##### DATA SHOWN #####

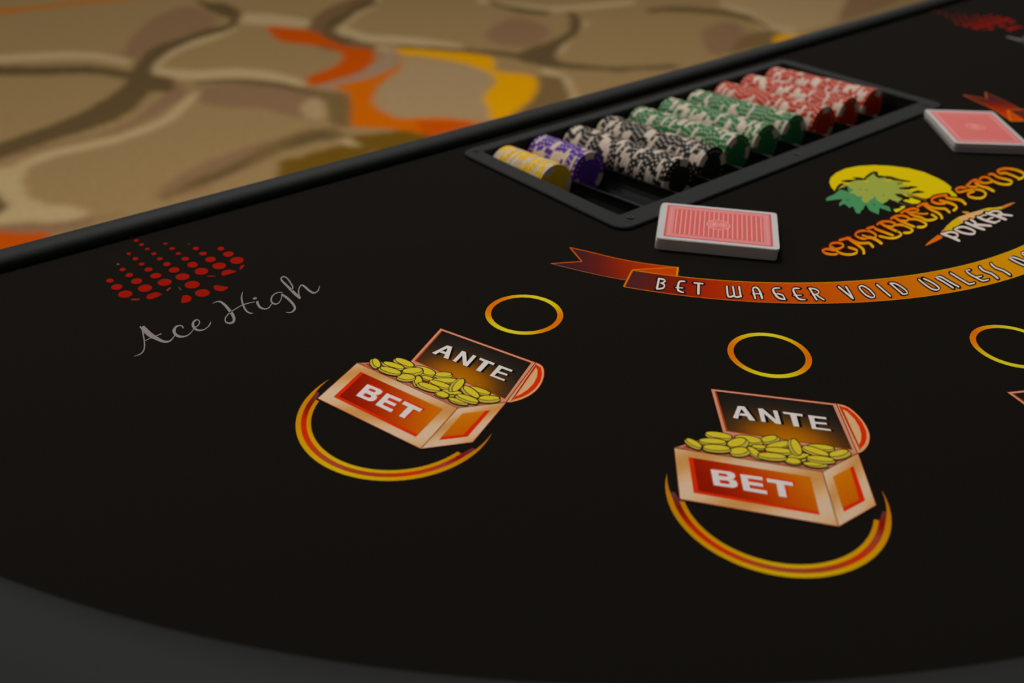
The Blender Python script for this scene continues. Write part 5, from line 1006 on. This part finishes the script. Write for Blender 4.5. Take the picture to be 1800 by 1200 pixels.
# ---------------------------------------------------------------- chips
CR, CT = 0.0193, 0.00330
def chip_mesh(name, mat):
    n = 72; V = []; F = []; mi = []
    rads = [0.0, .0118, .0150, .0162, CR-.0006]
    def spot(i): return (i % 24) in (0, 1, 2, 3, 4, 5, 6, 7)          # three broad white blocks
    def dots(i): return (i % 24) in (11, 14, 17, 20)                      # small pips between them
    h = CT/2-.00006
    # rings: front disc -> edge -> back disc
    prof = [(.0128, h), (.0150, h), (.0162, h), (CR-.0006, h), (CR, h-.0004), (CR, .0007), (CR, -.0007), (CR, -h+.0004), (CR-.0006, -h), (.0162, -h), (.0150, -h), (.0128, -h)]
    for r, z in prof: V += [(r*math.cos(2*math.pi*i/n), r*math.sin(2*math.pi*i/n), z) for i in range(n)]
    for a in range(len(prof)-1):
        for i in range(n):
            j = (i+1) % n; F.append((a*n+i, (a+1)*n+i, (a+1)*n+j, a*n+j))
            w = 0
            if spot(i): w = 1
            if dots(i) and a in (1, 5, 9): w = 1
            mi.append(w)
    F.append(tuple(range(n))); mi.append(0); F.append(tuple(reversed([(len(prof)-1)*n+i for i in range(n)]))); mi.append(0)
    me = bpy.data.meshes.new(name); me.from_pydata(V, [], F); me.materials.append(mat); me.materials.append(M_white)
    me.polygons.foreach_set('material_index', mi); me.update()
    return me
CCOL = {'yellow': (208, 166, 0), 'purple': (74, 38, 128), 'black': (26, 28, 24), 'green': (30, 98, 50), 'red': (158, 34, 0)}
CM = {k: chip_mesh('poker_chip_'+k, material('chip_'+k, alb(c), 0.55, 0.15, noise=0.04)) for k, c in CCOL.items()}
ROWS = [('yellow', 20, 'the leftmost row of the tray'), ('purple', 19, 'the second row from the left'),
        ('black', 39, 'the black row next to the purple chips'), ('black', 39, 'the black row next to the green chips'),
        ('green', 37, 'the leftmost of the three green rows'), ('green', 37, 'the middle of the three green rows'), ('green', 37, 'the green row next to the red chips'),
        ('red', 38, 'the leftmost of the three red rows'), ('red', 38, 'the middle of the three red rows'), ('red', 38, 'the rightmost row of the tray')]
tilt = math.atan(SL)
axis_dir = Vector((0, -math.cos(tilt), math.sin(tilt)))
base_rot = Vector((0, 0, 1)).rotation_difference(axis_dir).to_matrix()
for i, (c, n, where) in enumerate(ROWS):
    y0 = 0.6250; start = Vector((tube_x(i), y0, tube_z(y0)-0.0010+0.0006))
    ang = random.uniform(0, 6.28)
    for k in range(n):
        o = bpy.data.objects.new('poker_chip', CM[c])
        ang += random.gauss(0, 0.2) if random.random() < 0.25 else random.uniform(0.3, 6.0)
        p = start+axis_dir*(CT*(k+0.5)+.0006)
        p.x += random.uniform(-.0003, .0003); p.z += random.uniform(-.0002, .0003)
        o.matrix_world = Matrix.Translation(p) @ (base_rot @ Matrix.Rotation(ang, 3, 'Z')).to_4x4()
        COL.objects.link(o)
        where2 = where
        if k == n-1: lab = '%s poker chip, face showing, nearest in %s' % (c, where)
        elif k == 0: lab = '%s poker chip at the far end of %s' % (c, where)
        else: lab = '%s poker chip with white edge blocks in %s' % (c, where)
        tag(o, lab, 'poker chip')
        if 0 < k < n-1: o['group'] = '%s chips in %s' % (c, where)
        else: o['group'] = 'chips at the row ends'

# ---------------------------------------------------------------- decks of cards
M_back = material('card_back_ink', (.5, .2, .2), 0.5, 0.25, attr='ink', noise=0.03)
def card_loop(L, Wd, r=.0032, n=5): return rounded(-L/2, L/2, -Wd/2, Wd/2, r, n)
def add_card(V, F, L, Wd, z0, z1, dx=0, dy=0, rot=0):
    P = card_loop(L, Wd); n = len(P); b = len(V)
    for z in (z0, z1):
        for x, y in P: V.append((x*math.cos(rot)-y*math.sin(rot)+dx, x*math.sin(rot)+y*math.cos(rot)+dy, z))
    for i in range(n): j = (i+1) % n; F.append((b+i, b+j, b+n+j, b+n+i))
    F.append(tuple(b+n+i for i in range(n))); F.append(tuple(reversed([b+i for i in range(n)])))
def deck(cx, cy, ang, L, Wd, N, label, blocks):
    root = empty('playing_card_deck', (cx, cy, TZ+.0001), ang); tag(root, label, 'deck of cards', 'decks on the felt')
    t = .0003; V = []; F = []
    for k in range(1, N-1):
        dx, dy, r = blocks(k); add_card(V, F, L, Wd, k*t, k*t+t*.93, dx+random.uniform(-.00012, .00012), dy+random.uniform(-.00012, .00012), r)
    st = mesh_obj('card_stack', V, F, [M_edge], root); st['label'] = 'pale grey edges of the stacked cards'
    V = []; F = []; dx, dy, r = blocks(0); add_card(V, F, L, Wd, 0, t, dx, dy, r); mesh_obj('bottom_card', V, F, [M_card], root)
    V = []; F = []; add_card(V, F, L, Wd, (N-1)*t, N*t); top = mesh_obj('top_card', V, F, [M_card], root); top['label'] = 'top card with red patterned back'
    k = Ink(); l2, w2 = L*500, Wd*500
    k.z = lambda Lr: N*t*1000+.03+.02*Lr
    def rect(mx, my, Ly, c): k.fill([(-l2+mx, -w2+my), (l2-mx, -w2+my), (l2-mx, w2-my), (-l2+mx, w2-my)], Ly, c)
    red, pink, lt = (180, 62, 56), (190, 108, 103), (204, 140, 132)
    rect(4.4, 3.6, 0, red); rect(6.0, 5.0, 1, pink); rect(7.6, 6.4, 2, (192, 122, 122)); rect(8.3, 7.1, 3, pink); rect(10.6, 9.4, 4, (186, 68, 62))
    n = 19
    for i in range(n):
        x = -l2+12.2+(2*l2-24.4)*i/(n-1); k.fill([(x-.42, -w2+10.0), (x+.42, -w2+10.0), (x+.42, w2-10.0), (x-.42, w2-10.0)], 5, lt)
    k.ellipse([0, 0, 8.6, 0, 0, 8.6], 6, lt, 32); k.ellipse([0, 0, 7.7, 0, 0, 7.7], 7, (200, 88, 84), 32)
    for s in (-1, 1):
        for rr, cc in ((2.9, lt), (2.2, (200, 88, 84)), (1.3, lt)): k.ellipse([s*3.3, 0, rr, 0, 0, rr*1.5], 8+(2.9-rr), cc, 16)
    V = [(x/1000, y/1000, z/1000) for x, y, z in k.v]; FF = []
    for f in k.f:
        s_ = sum(V[f[i]][0]*V[f[(i+1) % len(f)]][1]-V[f[(i+1) % len(f)]][0]*V[f[i]][1] for i in range(len(f))); FF.append(tuple(f) if s_ > 0 else tuple(reversed(f)))
    bp = mesh_obj('back_pattern', V, FF, [M_back], top, cols=k.c); bp['label'] = 'red striped card back with oval emblem'
deck(0.5384, 0.3941, math.radians(-51.3), 0.0862, 0.0625, 29, 'deck of playing cards lying by the near corner of the chip tray', lambda k: (-.0009 if k < 22 else -.0003, -.0006, 0.004))
deck(0.8930, 0.3815, math.radians(226.8), 0.0905, 0.0655, 29, 'deck of playing cards above the title logo, by the right tray corner', lambda k: (-.0012 if k < 14 else 0, .0014 if k < 14 else -.0002, -0.006 if k < 14 else 0))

#####

Copy the data character for character, but drop all pictures from the copy.

**ANSWER TO THIS EXERCISE**
The Blender Python script for this scene continues. Write part 5, from line 1006 on. This part finishes the script. Write for Blender 4.5. Take the picture to be 1800 by 1200 pixels.
# ---------------------------------------------------------------- chips
CR, CT = 0.0193, 0.00330
def chip_mesh(name, mat):
    n = 72; V = []; F = []; mi = []
    rads = [0.0, .0118, .0150, .0162, CR-.0006]
    def spot(i): return (i % 24) in (0, 1, 2, 3, 4, 5, 6, 7)          # three broad white blocks
    def dots(i): return (i % 24) in (11, 14, 17, 20)                      # small pips between them
    h = CT/2-.00006
    # rings: front disc -> edge -> back disc
    prof = [(.0128, h), (.0150, h), (.0162, h), (CR-.0006, h), (CR, h-.0004), (CR, .0007), (CR, -.0007), (CR, -h+.0004), (CR-.0006, -h), (.0162, -h), (.0150, -h), (.0128, -h)]
    for r, z in prof: V += [(r*math.cos(2*math.pi*i/n), r*math.sin(2*math.pi*i/n), z) for i in range(n)]
    for a in range(len(prof)-1):
        for i in range(n):
            j = (i+1) % n; F.append((a*n+i, (a+1)*n+i, (a+1)*n+j, a*n+j))
            w = 0
            if spot(i): w = 1
            if dots(i) and a in (1, 5, 9): w = 1
            mi.append(w)
    F.append(tuple(range(n))); mi.append(0); F.append(tuple(reversed([(len(prof)-1)*n+i for i in range(n)]))); mi.append(0)
    me = bpy.data.meshes.new(name); me.from_pydata(V, [], F); me.materials.append(mat); me.materials.append(M_white)
    me.polygons.foreach_set('material_index', mi); me.update()
    return me
CCOL = {'yellow': (208, 166, 0), 'purple': (74, 38, 128), 'black': (26, 28, 24), 'green': (30, 98, 50), 'red': (158, 34, 0)}
CM = {k: chip_mesh('poker_chip_'+k, material('chip_'+k, alb(c), 0.55, 0.15, noise=0.04)) for k, c in CCOL.items()}
ROWS = [('yellow', 20, 'the leftmost row of the tray'), ('purple', 19, 'the second row from the left'),
        ('black', 39, 'the black row next to the purple chips'), ('black', 39, 'the black row next to the green chips'),
        ('green', 37, 'the leftmost of the three green rows'), ('green', 37, 'the middle of the three green rows'), ('green', 37, 'the green row next to the red chips'),
        ('red', 38, 'the leftmost of the three red rows'), ('red', 38, 'the middle of the three red rows'), ('red', 38, 'the rightmost row of the tray')]
tilt = math.atan(SL)
axis_dir = Vector((0, -math.cos(tilt), math.sin(tilt)))
base_rot = Vector((0, 0, 1)).rotation_difference(axis_dir).to_matrix()
for i, (c, n, where) in enumerate(ROWS):
    y0 = 0.6250; start = Vector((tube_x(i), y0, tube_z(y0)-0.0010+0.0006))
    ang = random.uniform(0, 6.28)
    for k in range(n):
        o = bpy.data.objects.new('poker_chip', CM[c])
        ang += random.gauss(0, 0.2) if random.random() < 0.25 else random.uniform(0.3, 6.0)
        p = start+axis_dir*(CT*(k+0.5)+.0006)
        p.x += random.uniform(-.0003, .0003); p.z += random.uniform(-.0002, .0003)
        o.matrix_world = Matrix.Translation(p) @ (base_rot @ Matrix.Rotation(ang, 3, 'Z')).to_4x4()
        COL.objects.link(o)
        where2 = where
        if k == n-1: lab = '%s poker chip, face showing, nearest in %s' % (c, where)
        elif k == 0: lab = '%s poker chip at the far end of %s' % (c, where)
        else: lab = '%s poker chip with white edge blocks in %s' % (c, where)
        tag(o, lab, 'poker chip')
        if 0 < k < n-1: o['group'] = '%s chips in %s' % (c, where)
        else: o['group'] = 'chips at the row ends'

# ---------------------------------------------------------------- decks of cards
M_back = material('card_back_ink', (.5, .2, .2), 0.5, 0.25, attr='ink', noise=0.03)
def card_loop(L, Wd, r=.0032, n=5): return rounded(-L/2, L/2, -Wd/2, Wd/2, r, n)
def add_card(V, F, L, Wd, z0, z1, dx=0, dy=0, rot=0):
    P = card_loop(L, Wd); n = len(P); b = len(V)
    for z in (z0, z1):
        for x, y in P: V.append((x*math.cos(rot)-y*math.sin(rot)+dx, x*math.sin(rot)+y*math.cos(rot)+dy, z))
    for i in range(n): j = (i+1) % n; F.append((b+i, b+j, b+n+j, b+n+i))
    F.append(tuple(b+n+i for i in range(n))); F.append(tuple(reversed([b+i for i in range(n)])))
def deck(cx, cy, ang, L, Wd, N, label, blocks):
    root = empty('playing_card_deck', (cx, cy, TZ+.0001), ang); tag(root, label, 'deck of cards', 'decks on the felt')
    t = .0003; V = []; F = []
    for k in range(1, N-1):
        dx, dy, r = blocks(k); add_card(V, F, L, Wd, k*t, k*t+t*.93, dx+random.uniform(-.00012, .00012), dy+random.uniform(-.00012, .00012), r)
    st = mesh_obj('card_stack', V, F, [M_edge], root); st['label'] = 'pale grey edges of the stacked cards'
    V = []; F = []; dx, dy, r = blocks(0); add_card(V, F, L, Wd, 0, t, dx, dy, r); mesh_obj('bottom_card', V, F, [M_card], root)
    V = []; F = []; add_card(V, F, L, Wd, (N-1)*t, N*t); top = mesh_obj('top_card', V, F, [M_card], root); top['label'] = 'top card with red patterned back'
    k = Ink(); l2, w2 = L*500, Wd*500
    k.z = lambda Lr: N*t*1000+.03+.02*Lr
    def rect(mx, my, Ly, c): k.fill([(-l2+mx, -w2+my), (l2-mx, -w2+my), (l2-mx, w2-my), (-l2+mx, w2-my)], Ly, c)
    red, pink, lt = (180, 62, 56), (190, 108, 103), (204, 140, 132)
    rect(4.4, 3.6, 0, red); rect(6.0, 5.0, 1, pink); rect(7.6, 6.4, 2, (192, 122, 122)); rect(8.3, 7.1, 3, pink); rect(10.6, 9.4, 4, (186, 68, 62))
    n = 19
    for i in range(n):
        x = -l2+12.2+(2*l2-24.4)*i/(n-1); k.fill([(x-.42, -w2+10.0), (x+.42, -w2+10.0), (x+.42, w2-10.0), (x-.42, w2-10.0)], 5, lt)
    k.ellipse([0, 0, 8.6, 0, 0, 8.6], 6, lt, 32); k.ellipse([0, 0, 7.7, 0, 0, 7.7], 7, (200, 88, 84), 32)
    for s in (-1, 1):
        for rr, cc in ((2.9, lt), (2.2, (200, 88, 84)), (1.3, lt)): k.ellipse([s*3.3, 0, rr, 0, 0, rr*1.5], 8+(2.9-rr), cc, 16)
    V = [(x/1000, y/1000, z/1000) for x, y, z in k.v]; FF = []
    for f in k.f:
        s_ = sum(V[f[i]][0]*V[f[(i+1) % len(f)]][1]-V[f[(i+1) % len(f)]][0]*V[f[i]][1] for i in range(len(f))); FF.append(tuple(f) if s_ > 0 else tuple(reversed(f)))
    bp = mesh_obj('back_pattern', V, FF, [M_back], top, cols=k.c); bp['label'] = 'red striped card back with oval emblem'
deck(0.5384, 0.3941, math.radians(-51.3), 0.0862, 0.0625, 29, 'deck of playing cards lying by the near corner of the chip tray', lambda k: (-.0009 if k < 22 else -.0003, -.0006, 0.004))
deck(0.8930, 0.3815, math.radians(226.8), 0.0905, 0.0655, 29, 'deck of playing cards above the title logo, by the right tray corner', lambda k: (-.0012 if k < 14 else 0, .0014 if k < 14 else -.0002, -0.006 if k < 14 else 0))